On Behalf of | Apr 1, 2021 | Criminal Appeals

Hearing the jury come back with a guilty verdict doesn’t have to be the end of the road for a defendant. Sometimes there are circumstances that prevent people from mounting a thorough and successful defense in criminal court.

For those whose situation meets certain requirements, it may be possible to appeal a criminal conviction. You can’t just appeal because you aren’t happy with the conviction. You need to have a reason to appeal. The three reasons below are among the most common reasons that people appeal their criminal convictions.
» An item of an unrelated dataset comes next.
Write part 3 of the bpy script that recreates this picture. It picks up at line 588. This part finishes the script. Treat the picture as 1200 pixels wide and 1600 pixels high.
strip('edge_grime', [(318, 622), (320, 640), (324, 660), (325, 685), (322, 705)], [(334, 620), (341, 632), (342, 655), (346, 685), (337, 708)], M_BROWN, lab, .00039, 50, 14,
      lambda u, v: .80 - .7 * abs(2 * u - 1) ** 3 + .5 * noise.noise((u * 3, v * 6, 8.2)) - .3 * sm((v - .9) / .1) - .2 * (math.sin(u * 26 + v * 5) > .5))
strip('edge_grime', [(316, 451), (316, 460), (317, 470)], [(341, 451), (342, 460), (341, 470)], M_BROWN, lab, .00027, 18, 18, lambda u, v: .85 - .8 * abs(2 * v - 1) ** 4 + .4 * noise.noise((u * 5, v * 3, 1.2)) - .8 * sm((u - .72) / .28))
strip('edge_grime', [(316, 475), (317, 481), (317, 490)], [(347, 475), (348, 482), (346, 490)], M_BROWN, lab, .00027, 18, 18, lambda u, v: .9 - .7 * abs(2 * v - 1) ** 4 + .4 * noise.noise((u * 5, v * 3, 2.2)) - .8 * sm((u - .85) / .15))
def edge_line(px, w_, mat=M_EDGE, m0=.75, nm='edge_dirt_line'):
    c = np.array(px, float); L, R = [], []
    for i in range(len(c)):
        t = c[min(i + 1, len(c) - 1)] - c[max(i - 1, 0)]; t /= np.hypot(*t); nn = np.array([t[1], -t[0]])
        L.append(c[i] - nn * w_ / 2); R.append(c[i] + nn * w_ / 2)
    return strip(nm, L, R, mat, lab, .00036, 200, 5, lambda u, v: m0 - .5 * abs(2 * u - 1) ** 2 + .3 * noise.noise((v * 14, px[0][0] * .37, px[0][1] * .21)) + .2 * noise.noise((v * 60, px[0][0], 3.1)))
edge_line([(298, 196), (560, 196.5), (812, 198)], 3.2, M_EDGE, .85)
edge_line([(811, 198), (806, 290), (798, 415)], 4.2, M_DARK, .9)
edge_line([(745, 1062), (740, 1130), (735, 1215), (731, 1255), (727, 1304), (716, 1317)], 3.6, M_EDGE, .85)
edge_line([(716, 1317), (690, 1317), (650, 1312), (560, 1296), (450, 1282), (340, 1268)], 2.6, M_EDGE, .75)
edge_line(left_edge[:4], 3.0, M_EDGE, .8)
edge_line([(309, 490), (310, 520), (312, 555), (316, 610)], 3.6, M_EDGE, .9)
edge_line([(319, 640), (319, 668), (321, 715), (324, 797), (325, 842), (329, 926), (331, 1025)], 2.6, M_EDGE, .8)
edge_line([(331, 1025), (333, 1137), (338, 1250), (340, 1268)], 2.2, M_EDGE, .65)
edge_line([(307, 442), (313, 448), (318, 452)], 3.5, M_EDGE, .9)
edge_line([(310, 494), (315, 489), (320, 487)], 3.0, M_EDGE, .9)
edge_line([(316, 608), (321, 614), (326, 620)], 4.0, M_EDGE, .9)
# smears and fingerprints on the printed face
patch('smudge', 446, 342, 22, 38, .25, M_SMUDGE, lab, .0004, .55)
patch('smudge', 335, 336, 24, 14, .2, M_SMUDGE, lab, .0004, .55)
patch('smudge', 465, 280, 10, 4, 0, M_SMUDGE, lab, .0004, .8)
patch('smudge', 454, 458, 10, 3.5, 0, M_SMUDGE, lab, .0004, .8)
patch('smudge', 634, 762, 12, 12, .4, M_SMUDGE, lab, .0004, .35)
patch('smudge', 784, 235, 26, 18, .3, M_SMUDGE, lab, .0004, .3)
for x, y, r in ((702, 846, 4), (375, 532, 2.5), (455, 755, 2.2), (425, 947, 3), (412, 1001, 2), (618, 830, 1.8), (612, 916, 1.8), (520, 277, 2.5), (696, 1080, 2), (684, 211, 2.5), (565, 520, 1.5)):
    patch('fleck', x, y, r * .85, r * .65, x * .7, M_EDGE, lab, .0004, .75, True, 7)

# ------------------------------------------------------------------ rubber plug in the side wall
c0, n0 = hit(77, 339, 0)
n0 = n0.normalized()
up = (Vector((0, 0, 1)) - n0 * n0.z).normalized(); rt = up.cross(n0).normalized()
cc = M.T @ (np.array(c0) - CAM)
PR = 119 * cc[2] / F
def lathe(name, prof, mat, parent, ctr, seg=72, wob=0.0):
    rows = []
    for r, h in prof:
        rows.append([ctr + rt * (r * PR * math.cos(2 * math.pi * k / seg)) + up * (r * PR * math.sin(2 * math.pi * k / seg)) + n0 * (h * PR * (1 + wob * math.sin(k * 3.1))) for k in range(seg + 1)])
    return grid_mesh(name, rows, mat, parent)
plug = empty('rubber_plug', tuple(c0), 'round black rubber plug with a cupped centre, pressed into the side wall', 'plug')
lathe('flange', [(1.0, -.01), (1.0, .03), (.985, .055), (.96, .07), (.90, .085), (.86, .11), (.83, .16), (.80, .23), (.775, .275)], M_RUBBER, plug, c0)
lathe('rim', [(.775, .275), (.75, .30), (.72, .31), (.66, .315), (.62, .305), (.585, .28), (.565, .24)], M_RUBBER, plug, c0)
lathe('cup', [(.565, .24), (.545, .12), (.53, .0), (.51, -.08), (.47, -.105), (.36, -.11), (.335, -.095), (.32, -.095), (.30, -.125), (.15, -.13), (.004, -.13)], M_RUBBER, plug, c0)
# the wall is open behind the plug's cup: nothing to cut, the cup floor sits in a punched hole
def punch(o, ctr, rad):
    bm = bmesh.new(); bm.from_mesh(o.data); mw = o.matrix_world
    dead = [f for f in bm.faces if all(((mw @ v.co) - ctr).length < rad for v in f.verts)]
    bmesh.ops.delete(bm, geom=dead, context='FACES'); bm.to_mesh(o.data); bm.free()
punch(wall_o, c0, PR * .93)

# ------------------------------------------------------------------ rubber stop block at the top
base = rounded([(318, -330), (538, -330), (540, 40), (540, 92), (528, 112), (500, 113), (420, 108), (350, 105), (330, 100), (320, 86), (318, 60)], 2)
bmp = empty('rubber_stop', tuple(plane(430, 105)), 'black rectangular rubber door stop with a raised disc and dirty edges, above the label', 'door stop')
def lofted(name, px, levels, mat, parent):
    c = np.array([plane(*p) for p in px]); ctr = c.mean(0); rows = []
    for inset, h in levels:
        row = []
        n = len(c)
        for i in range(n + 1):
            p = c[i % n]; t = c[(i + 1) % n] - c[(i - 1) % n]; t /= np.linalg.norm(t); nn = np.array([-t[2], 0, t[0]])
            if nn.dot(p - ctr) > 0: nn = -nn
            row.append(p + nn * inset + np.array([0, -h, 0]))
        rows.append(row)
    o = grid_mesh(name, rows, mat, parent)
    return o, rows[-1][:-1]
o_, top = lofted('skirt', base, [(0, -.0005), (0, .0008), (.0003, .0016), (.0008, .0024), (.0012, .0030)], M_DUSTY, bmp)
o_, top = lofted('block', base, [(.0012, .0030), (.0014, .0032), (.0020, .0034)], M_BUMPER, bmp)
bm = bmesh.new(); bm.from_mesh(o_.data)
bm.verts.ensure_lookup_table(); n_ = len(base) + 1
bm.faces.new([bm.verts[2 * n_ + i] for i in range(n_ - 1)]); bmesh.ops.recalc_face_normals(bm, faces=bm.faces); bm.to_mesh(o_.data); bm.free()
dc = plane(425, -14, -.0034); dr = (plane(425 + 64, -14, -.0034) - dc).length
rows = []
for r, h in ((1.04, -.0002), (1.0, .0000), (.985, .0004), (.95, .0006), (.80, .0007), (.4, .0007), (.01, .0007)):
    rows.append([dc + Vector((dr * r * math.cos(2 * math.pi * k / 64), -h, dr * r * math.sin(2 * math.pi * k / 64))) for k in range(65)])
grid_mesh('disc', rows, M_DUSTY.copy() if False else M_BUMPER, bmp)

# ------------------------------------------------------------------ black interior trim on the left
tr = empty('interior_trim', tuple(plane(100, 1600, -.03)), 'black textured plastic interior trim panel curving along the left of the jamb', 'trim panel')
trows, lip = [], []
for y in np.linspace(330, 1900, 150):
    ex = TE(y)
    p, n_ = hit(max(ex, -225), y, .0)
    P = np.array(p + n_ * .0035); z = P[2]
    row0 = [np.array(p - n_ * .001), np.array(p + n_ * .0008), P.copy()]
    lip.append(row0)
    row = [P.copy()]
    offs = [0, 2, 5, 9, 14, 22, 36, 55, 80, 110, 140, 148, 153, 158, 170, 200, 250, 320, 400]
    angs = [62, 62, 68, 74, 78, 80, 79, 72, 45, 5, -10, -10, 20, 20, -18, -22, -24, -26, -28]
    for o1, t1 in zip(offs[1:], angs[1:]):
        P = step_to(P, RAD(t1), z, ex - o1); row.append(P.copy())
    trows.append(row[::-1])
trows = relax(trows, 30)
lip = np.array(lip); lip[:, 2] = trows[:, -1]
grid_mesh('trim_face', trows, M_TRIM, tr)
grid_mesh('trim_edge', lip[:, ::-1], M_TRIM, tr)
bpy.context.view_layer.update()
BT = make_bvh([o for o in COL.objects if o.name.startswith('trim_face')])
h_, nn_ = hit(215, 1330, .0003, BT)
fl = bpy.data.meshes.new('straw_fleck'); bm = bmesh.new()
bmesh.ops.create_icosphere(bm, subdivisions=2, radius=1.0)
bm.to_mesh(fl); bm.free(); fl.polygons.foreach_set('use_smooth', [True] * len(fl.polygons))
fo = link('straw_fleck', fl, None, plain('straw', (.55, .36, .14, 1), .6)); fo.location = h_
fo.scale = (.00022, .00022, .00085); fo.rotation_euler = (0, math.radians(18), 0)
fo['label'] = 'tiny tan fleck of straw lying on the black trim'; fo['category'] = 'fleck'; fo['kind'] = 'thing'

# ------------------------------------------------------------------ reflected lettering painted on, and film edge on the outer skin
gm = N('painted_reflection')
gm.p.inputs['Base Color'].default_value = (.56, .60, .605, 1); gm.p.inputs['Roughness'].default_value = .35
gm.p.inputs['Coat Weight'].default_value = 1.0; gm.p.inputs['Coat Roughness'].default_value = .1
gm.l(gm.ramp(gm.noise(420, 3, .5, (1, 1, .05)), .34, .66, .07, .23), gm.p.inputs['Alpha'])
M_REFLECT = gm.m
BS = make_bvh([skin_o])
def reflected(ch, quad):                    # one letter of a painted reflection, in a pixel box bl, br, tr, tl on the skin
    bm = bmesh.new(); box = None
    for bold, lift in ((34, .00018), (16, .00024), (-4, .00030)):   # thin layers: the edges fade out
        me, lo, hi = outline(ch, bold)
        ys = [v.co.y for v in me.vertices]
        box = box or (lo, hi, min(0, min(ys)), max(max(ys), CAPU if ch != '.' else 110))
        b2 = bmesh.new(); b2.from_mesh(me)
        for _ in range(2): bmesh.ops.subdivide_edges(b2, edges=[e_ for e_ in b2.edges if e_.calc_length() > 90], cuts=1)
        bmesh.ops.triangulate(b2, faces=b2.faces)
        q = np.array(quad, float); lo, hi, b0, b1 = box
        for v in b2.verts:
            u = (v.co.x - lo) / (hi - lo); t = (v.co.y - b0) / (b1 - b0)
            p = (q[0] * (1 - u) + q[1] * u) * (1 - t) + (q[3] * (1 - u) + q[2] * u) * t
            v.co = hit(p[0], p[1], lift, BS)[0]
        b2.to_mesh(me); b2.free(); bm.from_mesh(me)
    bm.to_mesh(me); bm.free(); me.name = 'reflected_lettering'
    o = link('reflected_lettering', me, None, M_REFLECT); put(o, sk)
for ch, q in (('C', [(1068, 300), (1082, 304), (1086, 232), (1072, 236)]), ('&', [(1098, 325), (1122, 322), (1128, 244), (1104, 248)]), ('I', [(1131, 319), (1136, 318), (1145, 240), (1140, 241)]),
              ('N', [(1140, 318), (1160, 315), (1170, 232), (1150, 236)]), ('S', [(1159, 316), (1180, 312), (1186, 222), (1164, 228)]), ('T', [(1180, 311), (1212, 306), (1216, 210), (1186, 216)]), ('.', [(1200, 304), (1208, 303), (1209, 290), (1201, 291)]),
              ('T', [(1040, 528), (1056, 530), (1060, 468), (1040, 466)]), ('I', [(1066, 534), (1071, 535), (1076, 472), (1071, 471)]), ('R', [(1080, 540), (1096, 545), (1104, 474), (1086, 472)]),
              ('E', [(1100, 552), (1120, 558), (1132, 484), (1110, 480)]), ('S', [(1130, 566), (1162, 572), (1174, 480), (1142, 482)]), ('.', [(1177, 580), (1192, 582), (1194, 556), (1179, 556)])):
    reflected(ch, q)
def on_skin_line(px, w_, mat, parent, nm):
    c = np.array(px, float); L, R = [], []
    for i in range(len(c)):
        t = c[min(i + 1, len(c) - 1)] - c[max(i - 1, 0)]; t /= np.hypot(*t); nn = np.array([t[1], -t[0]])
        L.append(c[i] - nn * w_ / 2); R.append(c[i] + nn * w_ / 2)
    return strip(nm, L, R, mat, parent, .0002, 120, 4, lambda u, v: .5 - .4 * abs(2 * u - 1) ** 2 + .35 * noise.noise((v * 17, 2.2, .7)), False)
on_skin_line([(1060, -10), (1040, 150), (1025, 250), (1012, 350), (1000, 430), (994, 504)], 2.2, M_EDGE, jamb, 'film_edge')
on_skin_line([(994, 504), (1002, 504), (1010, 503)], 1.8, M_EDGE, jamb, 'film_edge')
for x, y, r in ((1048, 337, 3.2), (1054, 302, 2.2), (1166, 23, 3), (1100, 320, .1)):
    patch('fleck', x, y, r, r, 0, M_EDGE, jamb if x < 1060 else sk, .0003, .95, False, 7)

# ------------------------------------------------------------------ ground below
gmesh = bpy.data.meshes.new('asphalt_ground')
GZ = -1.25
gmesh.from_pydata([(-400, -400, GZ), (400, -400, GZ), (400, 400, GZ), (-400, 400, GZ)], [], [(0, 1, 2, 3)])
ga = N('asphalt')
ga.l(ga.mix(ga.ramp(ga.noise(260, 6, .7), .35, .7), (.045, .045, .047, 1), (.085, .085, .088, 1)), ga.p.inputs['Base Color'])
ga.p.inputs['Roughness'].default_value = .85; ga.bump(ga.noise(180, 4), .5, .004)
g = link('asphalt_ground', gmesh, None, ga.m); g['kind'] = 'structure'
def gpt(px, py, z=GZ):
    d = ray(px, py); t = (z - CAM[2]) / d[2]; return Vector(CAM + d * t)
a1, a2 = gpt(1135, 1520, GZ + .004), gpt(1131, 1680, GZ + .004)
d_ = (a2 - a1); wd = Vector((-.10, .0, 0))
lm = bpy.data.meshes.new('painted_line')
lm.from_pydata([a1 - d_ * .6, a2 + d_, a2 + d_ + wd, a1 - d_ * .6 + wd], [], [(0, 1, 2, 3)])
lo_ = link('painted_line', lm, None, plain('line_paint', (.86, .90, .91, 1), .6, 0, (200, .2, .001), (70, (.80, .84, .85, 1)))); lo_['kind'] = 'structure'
The court made a mistake in its interpretation of the law

If you believe that your circumstances warrant a different interpretation of legal statutes, you may be able to request an appeal. For example, if a judge made a decision early in your case that your lawyer believes was wrong, you could potentially appeal the conviction by challenging that faulty legal determination.

Your lawyer did not provide you with adequate representation

You trust your attorney to help you out, but whether they were too busy to give your case their full focus or they took a case in an area of criminal defense that they had little experience with, they may not have given you adequate legal advice. If you can show that your lawyer’s actions or negligence led to your conviction, you may be able to appeal.

You have reason to believe the judge or jury were not fully impartial

Have you found out after your conviction that the judge is a cousin of the alleged victim? Did a member of the jury have some kind of personal bias that they did not disclose to the court but you have since learned about? If you can show that a juror or the judge was not truly impartial when making decisions about your case, you may be able to appeal.

Those appealing a criminal conviction have to accept that the appeals process may take even longer than the process of going to trial initially. However, with the right help, an appeal could help you undo a miscarriage of justice.